4E. I Become a monk

         In tradition one day before go to monkhood must have religious ceremony. I tell to my parent in religious ceremony disallow kill animal for food and disallow drink alcohol. Disallow kill animal have not problem becase can sale prok and die chicken from the maket. But disallow drink alcohol have problem becase someone beg money from my brother for buy alcohol by i don't know. Drunken men are angry me. One drunken man distrub me. He has spell and he spell to me. I bear and don't interest him. In the night people who come in my religious ceremony pay respect and listen monk prays. At the end of rite there is one woman is faint lie down and cann't walk . At once the drunken man shout that the woman faint becase he spell to. And tell me in many people that i must grope the sole of foot of the woman and then grope on my head the woman will can walk. I cann't bear. I shout to drunken man that.” Go out from my home”. The drunken man shout back that “ You are little boy that wean. You have not spell more than me.” After that my brother bring him sleep at hall. In morning my parent shave my hair on my head for perpare go to monkhood. In this time there is some people who against emigrate Vietnam people which illigal. And some monk against too.

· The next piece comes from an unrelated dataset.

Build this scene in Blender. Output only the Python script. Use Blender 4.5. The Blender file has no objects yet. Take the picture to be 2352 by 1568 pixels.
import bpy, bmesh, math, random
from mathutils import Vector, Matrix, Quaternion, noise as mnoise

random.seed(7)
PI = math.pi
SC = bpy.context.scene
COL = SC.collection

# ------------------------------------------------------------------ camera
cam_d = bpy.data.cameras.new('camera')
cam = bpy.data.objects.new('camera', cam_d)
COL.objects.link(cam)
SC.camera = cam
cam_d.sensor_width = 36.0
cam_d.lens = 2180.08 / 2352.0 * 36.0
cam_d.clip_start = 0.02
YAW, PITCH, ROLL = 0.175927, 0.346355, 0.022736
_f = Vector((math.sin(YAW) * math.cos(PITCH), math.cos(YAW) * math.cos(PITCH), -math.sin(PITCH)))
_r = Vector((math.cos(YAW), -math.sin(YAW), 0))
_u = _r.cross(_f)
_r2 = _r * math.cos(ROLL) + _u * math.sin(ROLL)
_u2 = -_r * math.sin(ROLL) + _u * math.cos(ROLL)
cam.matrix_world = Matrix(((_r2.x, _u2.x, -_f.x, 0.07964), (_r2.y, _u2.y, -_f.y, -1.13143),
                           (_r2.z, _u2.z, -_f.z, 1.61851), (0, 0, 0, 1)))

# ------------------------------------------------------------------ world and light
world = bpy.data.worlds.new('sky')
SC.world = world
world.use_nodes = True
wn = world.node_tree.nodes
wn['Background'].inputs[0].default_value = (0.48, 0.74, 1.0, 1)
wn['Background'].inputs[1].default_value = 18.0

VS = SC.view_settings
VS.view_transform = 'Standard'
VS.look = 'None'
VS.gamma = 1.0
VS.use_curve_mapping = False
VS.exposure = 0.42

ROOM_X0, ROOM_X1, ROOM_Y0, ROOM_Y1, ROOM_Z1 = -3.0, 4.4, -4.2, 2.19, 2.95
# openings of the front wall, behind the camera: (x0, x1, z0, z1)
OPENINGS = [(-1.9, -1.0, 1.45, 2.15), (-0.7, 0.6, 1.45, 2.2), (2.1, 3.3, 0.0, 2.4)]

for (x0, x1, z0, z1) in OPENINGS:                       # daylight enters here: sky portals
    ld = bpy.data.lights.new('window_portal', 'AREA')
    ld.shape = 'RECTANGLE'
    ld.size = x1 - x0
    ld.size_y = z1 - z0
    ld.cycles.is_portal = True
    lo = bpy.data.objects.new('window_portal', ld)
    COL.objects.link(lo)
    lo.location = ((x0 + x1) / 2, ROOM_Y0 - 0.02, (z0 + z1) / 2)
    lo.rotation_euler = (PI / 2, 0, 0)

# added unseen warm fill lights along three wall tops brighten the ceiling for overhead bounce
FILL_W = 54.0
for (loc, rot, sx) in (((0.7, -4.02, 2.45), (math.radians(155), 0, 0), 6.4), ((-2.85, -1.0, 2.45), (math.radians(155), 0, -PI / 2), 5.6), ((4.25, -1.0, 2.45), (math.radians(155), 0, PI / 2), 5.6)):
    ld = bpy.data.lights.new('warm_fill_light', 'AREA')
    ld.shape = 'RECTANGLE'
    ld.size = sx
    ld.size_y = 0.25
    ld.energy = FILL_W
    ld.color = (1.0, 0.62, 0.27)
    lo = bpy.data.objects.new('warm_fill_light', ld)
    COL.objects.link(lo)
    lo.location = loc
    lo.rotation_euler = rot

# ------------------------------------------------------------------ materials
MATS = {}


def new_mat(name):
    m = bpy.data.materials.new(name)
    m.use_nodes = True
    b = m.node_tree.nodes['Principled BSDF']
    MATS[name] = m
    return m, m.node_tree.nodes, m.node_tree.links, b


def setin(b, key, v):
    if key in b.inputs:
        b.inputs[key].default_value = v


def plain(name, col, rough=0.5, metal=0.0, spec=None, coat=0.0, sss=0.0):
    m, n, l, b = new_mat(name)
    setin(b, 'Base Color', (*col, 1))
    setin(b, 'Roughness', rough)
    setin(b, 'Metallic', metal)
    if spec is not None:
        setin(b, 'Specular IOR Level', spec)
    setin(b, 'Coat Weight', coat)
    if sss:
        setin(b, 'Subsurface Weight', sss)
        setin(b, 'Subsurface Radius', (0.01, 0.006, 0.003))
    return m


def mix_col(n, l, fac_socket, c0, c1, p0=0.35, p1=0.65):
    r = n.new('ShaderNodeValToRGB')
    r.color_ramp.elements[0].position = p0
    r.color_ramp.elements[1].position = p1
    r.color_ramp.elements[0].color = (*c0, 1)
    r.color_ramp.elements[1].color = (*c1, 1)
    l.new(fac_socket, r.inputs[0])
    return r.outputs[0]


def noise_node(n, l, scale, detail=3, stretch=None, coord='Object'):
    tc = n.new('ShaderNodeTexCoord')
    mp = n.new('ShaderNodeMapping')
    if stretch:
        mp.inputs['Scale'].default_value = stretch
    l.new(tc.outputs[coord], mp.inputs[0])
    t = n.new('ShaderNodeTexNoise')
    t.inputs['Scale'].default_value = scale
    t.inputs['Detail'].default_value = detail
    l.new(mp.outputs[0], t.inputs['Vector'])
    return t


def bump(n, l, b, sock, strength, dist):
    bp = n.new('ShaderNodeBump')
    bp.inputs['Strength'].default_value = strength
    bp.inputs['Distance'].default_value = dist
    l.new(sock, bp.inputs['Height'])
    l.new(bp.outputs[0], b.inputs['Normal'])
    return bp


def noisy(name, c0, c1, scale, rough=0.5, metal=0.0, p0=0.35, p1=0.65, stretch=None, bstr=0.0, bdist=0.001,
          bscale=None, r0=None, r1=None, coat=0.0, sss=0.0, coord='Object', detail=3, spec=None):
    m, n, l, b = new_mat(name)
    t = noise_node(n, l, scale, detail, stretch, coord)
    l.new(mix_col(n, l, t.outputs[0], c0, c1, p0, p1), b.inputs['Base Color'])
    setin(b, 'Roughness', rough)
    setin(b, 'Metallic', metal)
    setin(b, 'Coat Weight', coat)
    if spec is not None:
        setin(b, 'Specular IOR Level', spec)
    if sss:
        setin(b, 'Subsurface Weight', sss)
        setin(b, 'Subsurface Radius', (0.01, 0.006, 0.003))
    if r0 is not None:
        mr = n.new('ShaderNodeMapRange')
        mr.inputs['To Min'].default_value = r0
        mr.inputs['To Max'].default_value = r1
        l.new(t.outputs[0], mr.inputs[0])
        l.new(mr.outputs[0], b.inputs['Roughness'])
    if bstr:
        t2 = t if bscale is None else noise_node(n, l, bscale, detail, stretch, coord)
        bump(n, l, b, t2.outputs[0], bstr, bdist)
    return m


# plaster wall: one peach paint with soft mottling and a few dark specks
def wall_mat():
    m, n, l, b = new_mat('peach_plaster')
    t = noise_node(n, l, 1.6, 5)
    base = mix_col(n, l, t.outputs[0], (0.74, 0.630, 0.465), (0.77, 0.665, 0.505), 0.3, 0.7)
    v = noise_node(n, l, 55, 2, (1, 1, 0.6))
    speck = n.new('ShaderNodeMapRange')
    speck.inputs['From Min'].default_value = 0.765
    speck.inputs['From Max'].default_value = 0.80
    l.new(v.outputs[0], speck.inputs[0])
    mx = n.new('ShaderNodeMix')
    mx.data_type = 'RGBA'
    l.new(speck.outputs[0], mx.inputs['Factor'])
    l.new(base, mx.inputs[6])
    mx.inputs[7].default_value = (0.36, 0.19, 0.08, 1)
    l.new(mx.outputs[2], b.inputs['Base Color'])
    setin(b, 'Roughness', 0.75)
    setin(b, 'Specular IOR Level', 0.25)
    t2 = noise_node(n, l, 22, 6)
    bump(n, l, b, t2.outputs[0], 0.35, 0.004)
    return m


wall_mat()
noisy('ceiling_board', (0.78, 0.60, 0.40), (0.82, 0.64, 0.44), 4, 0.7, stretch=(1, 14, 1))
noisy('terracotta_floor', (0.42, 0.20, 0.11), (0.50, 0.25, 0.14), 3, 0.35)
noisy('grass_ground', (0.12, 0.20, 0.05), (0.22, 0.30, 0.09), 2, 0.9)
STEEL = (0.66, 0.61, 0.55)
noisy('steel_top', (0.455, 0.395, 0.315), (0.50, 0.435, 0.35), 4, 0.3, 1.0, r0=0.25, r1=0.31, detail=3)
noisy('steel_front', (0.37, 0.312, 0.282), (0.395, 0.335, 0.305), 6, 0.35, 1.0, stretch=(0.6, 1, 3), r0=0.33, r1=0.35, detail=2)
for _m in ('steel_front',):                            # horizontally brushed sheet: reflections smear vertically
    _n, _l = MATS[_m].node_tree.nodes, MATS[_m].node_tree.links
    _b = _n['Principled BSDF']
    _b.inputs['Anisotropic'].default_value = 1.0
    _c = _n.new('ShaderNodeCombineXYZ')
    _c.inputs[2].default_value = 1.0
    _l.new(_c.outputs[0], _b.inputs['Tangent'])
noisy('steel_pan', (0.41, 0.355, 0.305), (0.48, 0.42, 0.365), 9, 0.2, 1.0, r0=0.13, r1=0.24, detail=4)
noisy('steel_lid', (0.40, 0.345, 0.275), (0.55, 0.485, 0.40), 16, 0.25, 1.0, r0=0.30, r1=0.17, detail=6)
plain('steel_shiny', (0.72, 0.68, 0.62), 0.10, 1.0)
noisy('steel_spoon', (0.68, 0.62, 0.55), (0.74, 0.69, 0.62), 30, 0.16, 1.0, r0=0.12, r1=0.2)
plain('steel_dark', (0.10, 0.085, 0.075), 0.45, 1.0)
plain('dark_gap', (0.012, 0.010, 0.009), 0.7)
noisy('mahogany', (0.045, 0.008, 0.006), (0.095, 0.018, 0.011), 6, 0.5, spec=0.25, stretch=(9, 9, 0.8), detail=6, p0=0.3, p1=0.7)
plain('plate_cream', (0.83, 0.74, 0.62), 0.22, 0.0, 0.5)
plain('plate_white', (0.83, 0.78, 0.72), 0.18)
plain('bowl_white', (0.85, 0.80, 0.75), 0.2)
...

         My brother go to the city for bring one principal monk and one vice chairman monk. At walking together my brother say that “Although my younger brother is the son of emigrate Vietnam people but he can finish study in university in three year. And when finish study he come back home for go to monkhood.” when vice chairman monk listen that he go out and don't go to monkhood for me. And the principal have to go out with vice chairman monk. When my brother come back and tell that principal monk is not come go to monkhood for me. I and my parent are fell sad and dispond. It is show that we are low people. I receive affliction from father and law until i renounce my life for study in university. But now i receive affliction from social distinctly. I blad and i have to wear white suit stay at temple about 7 day until low people as me tell me that another sect can ordained for me. I go to the city. I stay at temple that can ordained for me. I wait about 15 day for ordained. All pass time i always do meditation and now i know that i mistaken perception. I more careful and control my think. Don't think that i am superb. Don't think that i am important man in the world. I don't can do anything as my want. Oh! State of low people can control this think but it is not good in future becase i will not do good thing for social if i see that i have not enough and i don't try help.

          At wait time i do meditation when i know inhale and outhale my sence is little and disappear when appear again it light and crystal don't know body (not have body) know spacificaly minde. I have happy. After that i know my body. I interest this event and i do it again by know inhale and outhale that event appear again but it more light and crystal and happiness than pass. It is a long time before know over my body.

         I had ordained. I have monk 15 day assistant abbot come from Bangkok. When he know that i had son of emigrate Vietnam people. He is angry me. Oh ! Advertisement of Thai Government against Communis is beyond expectation. The assistant abbot say that if he stay at time when i ordained and know that i ordained all my life. He woud stopy my ordained. All the time in three month assistant abbot speak about polistics to many monk and focus to me that he want give me out from monk if i want have monk all my life. I know becase my friend monk tell me after. And he say that i have many trouble if i want have monk all my life. During i am monk university send letter to me. University want permission paper from the Ministry of interior. But i can not find permission paper send to university.

         When start at 4 month the assistment abbot can not bear and come say to me that. “I see that you should leave the monkhood better if you want monkhood all you life.” I listen that i focus at my minde and think that . “It is sin off me. I should give him if he want”. So i say to him that. “ I will leave the monkhood as you beg . I hope we sin end at now .“ he smile as the winner.

         I leave the monkhood and stay at home 3 or 4 day. After that i go to Bangkok city. I go to watt Mahatad taprajun i meet mr. Kug who leave the monkhood as me but he go to monkhood 7 day. I and mr. Kug continue do meditation at section 5 watt Mahatad taprajun.